そのときの幸福な記憶は、以来、どんなに辛い境遇におかれようと、シゲルを支え続ける。

 そして、辛いことばかりの感化院で、ゆいいつシゲルの純粋な心を守り通そうとしてくれたのは、保母の富永先生。シワのない紺色のスーツと、まっ白なハンカチは、まだ、うら若い先生の、凛とした美しい気持ちを象徴しているかのように、シゲルにはまぶしく感じられた。

 先生のオルガンに合わせて「お菓子と娘」を歌うひとときが、シゲルには何よりの安らぎだった。


 そして、時代は戦下へ。

 孤児ゆえにとうてい望めるはずもない里親に巡り会ったシゲルだったが、里親の老婆の、心ない下心に気づき、その家を飛び出す。その後は、ずっと放浪生活。あるときは旅の一座に加わり、あるときは地下道で浮浪児たちと暮らしたり。

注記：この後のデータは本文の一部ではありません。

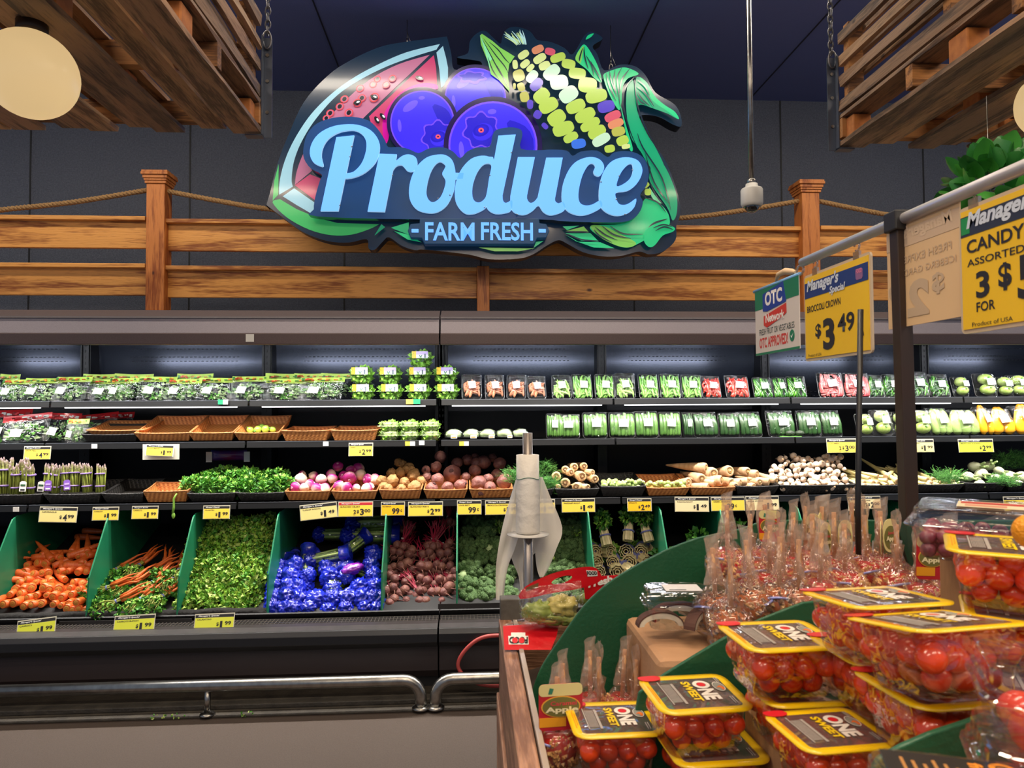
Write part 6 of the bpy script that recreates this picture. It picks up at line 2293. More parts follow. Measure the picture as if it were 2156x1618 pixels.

 それでも忘れることのない遠山さんへの便りと感謝の思い。富永先生への思慕。

 けれども戦争のもたらす悲惨さには思わず目を背けたくなる。


 人が人たる心を持ち続けるために必要なものは、たとえ、スプーン一杯であろうとも愛の力だ。

 甘いお菓子は汚れのない愛の象徴ともいえるだろう。

 この本を、いっしょに読んで下さった、息子の担任の先生には、今でも深く感謝している。